By Sebastian Cheek, 21 Jun 17

MSCI has finally included China A-shares in its emerging market indices, but the decision seems long overdue.

MSCI has finally included China A-shares in its emerging market indices, but the decision seems long overdue.

The low level of investor confidence in China to date has been driven by concern over governance and structural issues at Chinese-listed companies.

That explains why it has taken MSCI four years and three failed attempts to finally allow A shares a tiny 0.73% share of the index.

China has upped its game in recent years, thanks largely to the success of the Hong Kong-Shenzhen and Hong Kong-Shanghai Stock Connect exchanges, which opened late last year and in 2014 respectively.

Remy Briand, managing director and chairman of the Index Policy Committee at MSCI, described these a “game changer” for the decision.

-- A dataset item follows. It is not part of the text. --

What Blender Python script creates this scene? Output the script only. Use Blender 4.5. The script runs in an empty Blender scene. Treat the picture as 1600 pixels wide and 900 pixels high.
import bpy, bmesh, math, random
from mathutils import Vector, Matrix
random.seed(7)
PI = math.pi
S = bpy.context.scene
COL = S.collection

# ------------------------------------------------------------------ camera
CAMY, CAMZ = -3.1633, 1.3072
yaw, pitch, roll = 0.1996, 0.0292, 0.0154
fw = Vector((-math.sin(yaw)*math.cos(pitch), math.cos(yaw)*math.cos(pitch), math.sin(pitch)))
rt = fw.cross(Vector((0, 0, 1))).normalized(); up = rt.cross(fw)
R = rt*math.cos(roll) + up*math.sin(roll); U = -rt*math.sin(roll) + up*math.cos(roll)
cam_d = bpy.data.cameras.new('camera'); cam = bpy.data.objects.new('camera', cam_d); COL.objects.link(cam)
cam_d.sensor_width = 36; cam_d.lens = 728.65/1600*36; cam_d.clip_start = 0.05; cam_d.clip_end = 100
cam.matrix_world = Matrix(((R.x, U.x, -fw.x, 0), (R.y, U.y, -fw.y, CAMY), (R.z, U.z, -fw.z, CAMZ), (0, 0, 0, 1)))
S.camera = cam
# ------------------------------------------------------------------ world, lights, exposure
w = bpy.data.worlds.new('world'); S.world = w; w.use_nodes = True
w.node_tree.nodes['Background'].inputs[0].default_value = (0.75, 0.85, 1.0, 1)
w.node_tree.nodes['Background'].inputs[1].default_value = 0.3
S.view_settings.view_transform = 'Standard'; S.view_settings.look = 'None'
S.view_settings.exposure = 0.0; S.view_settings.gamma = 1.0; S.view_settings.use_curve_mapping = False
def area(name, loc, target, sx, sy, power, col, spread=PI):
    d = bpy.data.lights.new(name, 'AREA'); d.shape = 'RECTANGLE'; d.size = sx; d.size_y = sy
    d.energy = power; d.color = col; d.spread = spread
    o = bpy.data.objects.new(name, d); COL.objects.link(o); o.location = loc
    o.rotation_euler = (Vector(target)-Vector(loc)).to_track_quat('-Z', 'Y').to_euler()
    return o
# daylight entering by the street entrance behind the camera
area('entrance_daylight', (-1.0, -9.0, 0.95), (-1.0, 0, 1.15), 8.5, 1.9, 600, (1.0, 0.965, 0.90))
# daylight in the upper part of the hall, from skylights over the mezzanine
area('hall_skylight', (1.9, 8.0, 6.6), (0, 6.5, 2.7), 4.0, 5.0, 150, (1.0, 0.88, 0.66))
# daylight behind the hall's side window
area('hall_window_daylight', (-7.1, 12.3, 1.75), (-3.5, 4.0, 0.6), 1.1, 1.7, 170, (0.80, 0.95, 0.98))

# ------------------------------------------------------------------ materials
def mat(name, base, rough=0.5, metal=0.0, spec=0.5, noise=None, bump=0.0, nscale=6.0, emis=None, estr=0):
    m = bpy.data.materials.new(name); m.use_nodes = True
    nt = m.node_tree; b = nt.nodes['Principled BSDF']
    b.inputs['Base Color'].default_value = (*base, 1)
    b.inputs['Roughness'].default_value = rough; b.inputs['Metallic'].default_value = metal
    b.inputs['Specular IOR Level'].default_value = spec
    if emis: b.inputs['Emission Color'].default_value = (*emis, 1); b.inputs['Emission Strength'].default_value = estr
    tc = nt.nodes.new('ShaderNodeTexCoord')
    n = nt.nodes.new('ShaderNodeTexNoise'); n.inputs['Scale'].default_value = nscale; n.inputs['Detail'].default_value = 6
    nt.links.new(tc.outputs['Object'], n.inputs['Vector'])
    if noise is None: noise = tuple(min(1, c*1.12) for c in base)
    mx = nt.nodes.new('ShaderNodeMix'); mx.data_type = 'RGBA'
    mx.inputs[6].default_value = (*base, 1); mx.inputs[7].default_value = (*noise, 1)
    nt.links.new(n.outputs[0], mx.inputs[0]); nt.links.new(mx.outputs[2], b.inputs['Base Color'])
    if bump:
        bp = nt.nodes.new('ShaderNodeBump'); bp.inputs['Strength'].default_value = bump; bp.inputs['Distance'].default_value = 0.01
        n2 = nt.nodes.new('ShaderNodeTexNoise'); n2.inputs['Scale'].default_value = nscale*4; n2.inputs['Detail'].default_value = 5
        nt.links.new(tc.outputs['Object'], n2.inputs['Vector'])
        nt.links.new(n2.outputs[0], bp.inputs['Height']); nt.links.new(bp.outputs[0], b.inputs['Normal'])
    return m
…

Jan Dehn, head of research at Ashmore Group believes negativity towards China is ill-founded because it has for many years had relatively stable growth and inflation rates, a firm commitment to reforms and very little political uncertainty.

He added: “We expect that index inclusion – which implies that investors will now have to take actual positions rather than just pontificate – will force commentators to abandon their often baseless pessimism and outright prejudice about China in favour of more mature, well-grounded views of the country and where it is heading.”